Difícil imaginar la toponimia local, si no se visita este rincón tras intensas lluvias que recargan los acuíferos y las esperanzas de las gentes de la vida de esta Comarca.
El valle de las Motorritas drena desde sus regueros, barranqueras que convergen en el cauce del río Alfambra, al que se unen cuando la lluvia empapa la tierra por el agua que rezuma de las laderas a través de los poros que se abren en las calizas. Pinares de silvestre y manchas de pastizales donde pastas vacas y ovejas, salpicados de relictos florísticos de tiempos más húmedos, allí donde la roca les cobija y le ofrece pequeños microclimas donde no ser absorbidos por la competencia de quien domina el paisaje.
Un medio natural donde no solo incide aspectos físicos, suelo y clima, también el hombre. Su actividad ganadera ascentral, antaño con especies autóctonas adaptadas a las peculiaridades del terreno y de las que apenas quedan unos ejemplares de vaca Serrana Ibérica, que lo mismo daba carne, que leche, que tiraba del arado o el carro. Se alimentaban con el áspero y escaso pasto de estas tierras de montaña del sur de la Ibérica.

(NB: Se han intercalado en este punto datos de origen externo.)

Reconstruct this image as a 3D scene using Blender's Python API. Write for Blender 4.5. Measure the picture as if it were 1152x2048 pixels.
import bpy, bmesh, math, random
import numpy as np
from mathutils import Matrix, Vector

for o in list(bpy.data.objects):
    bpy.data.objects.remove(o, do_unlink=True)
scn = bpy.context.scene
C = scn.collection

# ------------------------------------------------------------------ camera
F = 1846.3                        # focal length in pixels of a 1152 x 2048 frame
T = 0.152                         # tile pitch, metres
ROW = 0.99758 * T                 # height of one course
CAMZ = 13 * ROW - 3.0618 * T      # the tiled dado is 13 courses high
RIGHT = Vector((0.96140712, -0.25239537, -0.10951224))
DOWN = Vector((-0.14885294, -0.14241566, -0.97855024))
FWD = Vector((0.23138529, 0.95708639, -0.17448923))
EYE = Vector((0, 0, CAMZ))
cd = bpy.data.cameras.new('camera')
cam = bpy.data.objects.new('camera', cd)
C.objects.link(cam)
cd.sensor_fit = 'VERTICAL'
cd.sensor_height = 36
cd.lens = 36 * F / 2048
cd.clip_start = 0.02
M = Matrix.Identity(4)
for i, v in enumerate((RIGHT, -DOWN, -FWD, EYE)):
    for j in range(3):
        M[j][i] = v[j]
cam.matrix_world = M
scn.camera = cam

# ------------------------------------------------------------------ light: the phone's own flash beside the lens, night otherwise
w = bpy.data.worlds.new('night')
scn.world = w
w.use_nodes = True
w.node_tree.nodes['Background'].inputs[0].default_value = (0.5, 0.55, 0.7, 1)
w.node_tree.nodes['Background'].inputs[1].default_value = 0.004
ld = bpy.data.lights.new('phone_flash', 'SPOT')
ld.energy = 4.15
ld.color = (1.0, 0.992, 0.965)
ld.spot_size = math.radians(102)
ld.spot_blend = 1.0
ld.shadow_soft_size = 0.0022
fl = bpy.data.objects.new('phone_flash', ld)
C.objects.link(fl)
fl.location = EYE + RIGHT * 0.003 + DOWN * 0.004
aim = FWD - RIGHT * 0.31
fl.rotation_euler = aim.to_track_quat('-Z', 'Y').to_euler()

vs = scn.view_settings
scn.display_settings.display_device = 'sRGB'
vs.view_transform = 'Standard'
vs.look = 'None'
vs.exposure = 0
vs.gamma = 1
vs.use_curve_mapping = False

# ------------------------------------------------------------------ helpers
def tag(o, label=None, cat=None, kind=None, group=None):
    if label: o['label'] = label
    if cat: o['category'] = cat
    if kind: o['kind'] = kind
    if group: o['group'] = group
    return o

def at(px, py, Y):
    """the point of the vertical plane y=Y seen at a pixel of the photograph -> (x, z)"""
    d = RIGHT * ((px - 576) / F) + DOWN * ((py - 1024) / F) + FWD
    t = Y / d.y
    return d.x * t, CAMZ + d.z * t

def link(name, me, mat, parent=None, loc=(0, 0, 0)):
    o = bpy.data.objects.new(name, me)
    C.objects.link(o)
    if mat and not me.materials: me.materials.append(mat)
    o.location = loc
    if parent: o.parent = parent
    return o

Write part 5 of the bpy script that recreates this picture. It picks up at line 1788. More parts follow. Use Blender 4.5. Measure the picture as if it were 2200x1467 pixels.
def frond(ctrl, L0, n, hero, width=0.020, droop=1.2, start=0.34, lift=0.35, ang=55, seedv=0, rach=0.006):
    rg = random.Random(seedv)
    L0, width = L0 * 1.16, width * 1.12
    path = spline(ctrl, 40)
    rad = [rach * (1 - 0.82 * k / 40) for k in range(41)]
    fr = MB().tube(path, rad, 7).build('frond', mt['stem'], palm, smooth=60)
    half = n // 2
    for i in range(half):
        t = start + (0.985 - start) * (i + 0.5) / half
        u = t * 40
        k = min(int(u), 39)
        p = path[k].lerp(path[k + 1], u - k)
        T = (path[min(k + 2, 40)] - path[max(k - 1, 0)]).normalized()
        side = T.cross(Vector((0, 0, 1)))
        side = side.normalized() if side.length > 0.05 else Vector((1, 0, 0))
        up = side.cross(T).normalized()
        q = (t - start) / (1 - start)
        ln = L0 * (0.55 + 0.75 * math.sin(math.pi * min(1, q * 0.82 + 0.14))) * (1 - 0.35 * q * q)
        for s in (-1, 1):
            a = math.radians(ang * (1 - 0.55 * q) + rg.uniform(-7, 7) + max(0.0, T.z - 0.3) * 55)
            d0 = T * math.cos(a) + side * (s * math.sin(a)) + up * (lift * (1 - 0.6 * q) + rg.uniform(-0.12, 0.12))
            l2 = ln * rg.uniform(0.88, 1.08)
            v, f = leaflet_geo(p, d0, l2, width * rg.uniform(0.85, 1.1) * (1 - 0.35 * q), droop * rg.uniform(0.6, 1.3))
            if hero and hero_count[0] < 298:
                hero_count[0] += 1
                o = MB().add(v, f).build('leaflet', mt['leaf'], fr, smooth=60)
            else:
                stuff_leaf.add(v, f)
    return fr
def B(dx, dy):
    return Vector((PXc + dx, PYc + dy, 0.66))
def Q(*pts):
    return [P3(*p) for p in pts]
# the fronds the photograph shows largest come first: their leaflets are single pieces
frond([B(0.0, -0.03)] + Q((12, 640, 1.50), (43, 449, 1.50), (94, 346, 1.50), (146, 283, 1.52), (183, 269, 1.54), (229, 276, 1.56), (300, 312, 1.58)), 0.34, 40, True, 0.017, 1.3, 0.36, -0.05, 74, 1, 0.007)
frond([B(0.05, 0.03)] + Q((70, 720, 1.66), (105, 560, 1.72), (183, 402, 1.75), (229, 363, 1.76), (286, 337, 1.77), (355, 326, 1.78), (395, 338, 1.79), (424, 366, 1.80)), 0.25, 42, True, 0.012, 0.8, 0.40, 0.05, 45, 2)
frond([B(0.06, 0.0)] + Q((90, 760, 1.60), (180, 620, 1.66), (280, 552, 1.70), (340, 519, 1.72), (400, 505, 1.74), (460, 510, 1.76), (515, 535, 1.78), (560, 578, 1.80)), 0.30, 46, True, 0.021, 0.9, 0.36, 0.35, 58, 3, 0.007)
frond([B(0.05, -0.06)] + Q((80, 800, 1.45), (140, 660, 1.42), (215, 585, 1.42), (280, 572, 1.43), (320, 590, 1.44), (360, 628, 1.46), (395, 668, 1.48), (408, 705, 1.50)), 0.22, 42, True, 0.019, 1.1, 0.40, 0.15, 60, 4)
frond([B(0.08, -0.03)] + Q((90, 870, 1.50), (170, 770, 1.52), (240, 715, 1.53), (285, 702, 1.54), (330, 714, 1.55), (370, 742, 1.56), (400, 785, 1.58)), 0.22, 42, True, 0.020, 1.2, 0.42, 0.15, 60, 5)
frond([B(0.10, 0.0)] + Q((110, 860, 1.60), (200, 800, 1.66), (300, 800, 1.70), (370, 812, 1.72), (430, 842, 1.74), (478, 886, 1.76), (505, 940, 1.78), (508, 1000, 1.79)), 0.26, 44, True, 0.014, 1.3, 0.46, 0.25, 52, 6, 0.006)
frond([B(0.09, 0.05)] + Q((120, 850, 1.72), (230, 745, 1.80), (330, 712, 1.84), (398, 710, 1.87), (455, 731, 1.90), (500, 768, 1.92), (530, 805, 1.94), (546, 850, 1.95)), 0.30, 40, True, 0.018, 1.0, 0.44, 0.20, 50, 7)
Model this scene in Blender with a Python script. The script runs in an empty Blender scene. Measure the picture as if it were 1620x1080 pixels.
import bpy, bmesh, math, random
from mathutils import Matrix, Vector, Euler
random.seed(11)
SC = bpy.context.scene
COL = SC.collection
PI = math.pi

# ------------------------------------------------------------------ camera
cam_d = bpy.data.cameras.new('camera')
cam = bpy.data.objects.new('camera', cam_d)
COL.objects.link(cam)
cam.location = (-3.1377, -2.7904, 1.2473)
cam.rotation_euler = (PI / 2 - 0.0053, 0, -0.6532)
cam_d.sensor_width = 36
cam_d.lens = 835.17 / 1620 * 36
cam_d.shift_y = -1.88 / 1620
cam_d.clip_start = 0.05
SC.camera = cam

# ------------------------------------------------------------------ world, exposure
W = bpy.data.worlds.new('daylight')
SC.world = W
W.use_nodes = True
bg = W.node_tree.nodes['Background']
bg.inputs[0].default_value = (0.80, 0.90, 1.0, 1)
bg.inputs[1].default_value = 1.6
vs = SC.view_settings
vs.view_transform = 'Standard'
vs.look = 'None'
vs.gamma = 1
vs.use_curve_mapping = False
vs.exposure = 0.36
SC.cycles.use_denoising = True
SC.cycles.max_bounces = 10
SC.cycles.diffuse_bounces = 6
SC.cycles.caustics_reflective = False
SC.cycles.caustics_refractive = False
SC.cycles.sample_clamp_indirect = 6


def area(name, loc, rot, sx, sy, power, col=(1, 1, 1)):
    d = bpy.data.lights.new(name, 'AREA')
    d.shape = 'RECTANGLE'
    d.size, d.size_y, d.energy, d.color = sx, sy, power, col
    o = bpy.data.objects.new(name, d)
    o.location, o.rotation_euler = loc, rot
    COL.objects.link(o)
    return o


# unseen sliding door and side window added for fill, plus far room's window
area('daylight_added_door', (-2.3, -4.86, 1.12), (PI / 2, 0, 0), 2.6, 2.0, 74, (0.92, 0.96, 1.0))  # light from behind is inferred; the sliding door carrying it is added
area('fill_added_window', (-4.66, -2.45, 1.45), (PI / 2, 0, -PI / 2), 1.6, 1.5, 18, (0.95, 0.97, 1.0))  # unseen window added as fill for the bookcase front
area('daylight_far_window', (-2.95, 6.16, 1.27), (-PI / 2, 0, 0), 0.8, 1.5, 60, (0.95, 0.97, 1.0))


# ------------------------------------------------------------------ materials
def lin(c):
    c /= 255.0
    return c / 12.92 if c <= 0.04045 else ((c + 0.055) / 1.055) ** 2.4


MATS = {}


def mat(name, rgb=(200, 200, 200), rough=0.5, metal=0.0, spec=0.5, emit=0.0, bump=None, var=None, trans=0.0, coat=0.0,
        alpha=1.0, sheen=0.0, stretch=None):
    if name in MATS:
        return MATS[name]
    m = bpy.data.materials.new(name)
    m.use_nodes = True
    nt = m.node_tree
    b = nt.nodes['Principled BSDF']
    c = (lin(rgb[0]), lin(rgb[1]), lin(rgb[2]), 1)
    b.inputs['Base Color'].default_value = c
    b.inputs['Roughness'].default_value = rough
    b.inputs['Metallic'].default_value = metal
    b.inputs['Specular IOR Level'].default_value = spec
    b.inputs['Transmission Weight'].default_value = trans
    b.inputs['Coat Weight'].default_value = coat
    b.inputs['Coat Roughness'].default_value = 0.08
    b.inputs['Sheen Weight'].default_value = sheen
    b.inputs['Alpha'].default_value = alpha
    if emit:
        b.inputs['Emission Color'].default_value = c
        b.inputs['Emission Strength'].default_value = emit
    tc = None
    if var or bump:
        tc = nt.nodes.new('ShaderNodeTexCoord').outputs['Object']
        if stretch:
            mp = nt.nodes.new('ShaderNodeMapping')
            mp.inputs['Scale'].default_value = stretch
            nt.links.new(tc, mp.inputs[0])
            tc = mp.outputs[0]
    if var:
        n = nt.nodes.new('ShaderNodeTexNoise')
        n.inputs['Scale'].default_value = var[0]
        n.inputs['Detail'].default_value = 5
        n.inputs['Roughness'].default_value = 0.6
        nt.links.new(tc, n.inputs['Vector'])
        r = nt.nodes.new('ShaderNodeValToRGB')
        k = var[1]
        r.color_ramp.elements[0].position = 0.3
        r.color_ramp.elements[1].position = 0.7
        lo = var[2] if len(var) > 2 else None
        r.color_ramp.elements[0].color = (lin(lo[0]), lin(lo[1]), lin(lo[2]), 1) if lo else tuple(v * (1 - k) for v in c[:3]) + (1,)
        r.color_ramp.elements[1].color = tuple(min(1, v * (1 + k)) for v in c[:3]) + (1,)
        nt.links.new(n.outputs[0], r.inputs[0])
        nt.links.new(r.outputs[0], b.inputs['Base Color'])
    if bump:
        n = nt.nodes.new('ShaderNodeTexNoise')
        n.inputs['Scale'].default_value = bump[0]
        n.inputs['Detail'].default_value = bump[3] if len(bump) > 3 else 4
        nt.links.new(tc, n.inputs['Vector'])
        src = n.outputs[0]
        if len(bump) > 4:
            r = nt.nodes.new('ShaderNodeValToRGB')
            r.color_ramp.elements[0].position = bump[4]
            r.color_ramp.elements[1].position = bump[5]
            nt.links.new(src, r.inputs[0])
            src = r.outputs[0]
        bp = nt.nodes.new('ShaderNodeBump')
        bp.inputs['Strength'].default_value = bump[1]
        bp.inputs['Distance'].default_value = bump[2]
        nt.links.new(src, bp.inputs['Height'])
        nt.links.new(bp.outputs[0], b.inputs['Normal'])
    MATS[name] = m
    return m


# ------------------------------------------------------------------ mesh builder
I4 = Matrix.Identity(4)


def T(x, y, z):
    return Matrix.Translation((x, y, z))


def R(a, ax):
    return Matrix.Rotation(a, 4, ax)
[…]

Un puñado de ganaderos también mantienen el tesón de no dejar extinguir a la oveja cartera.
Sobre el cielo gris plomizo, que anuncia lluvias y nieves, aquí en los altos algún que otro buitre planea enfrentándose a un viento, al igual que chovas y córvidos achuchan a solitarias águilas reales que todavía perviven en estos territorios, donde la liebre es su presa. En el invierno la trucha remonta el cauce, casi imposible imaginar como pueden superar las cascadas, que la geología del terreno conforma, para llegar a las cabeceras donde frezar y permitir la renovación de la vida.
Nexo de rituales religiosos, pero sobre todo lugar de unión de las gentes masoveras que se identificaban aquí. La Ermita de Sta. Quiteria se eleva en medio del valle donde concluimos nuestro viaje.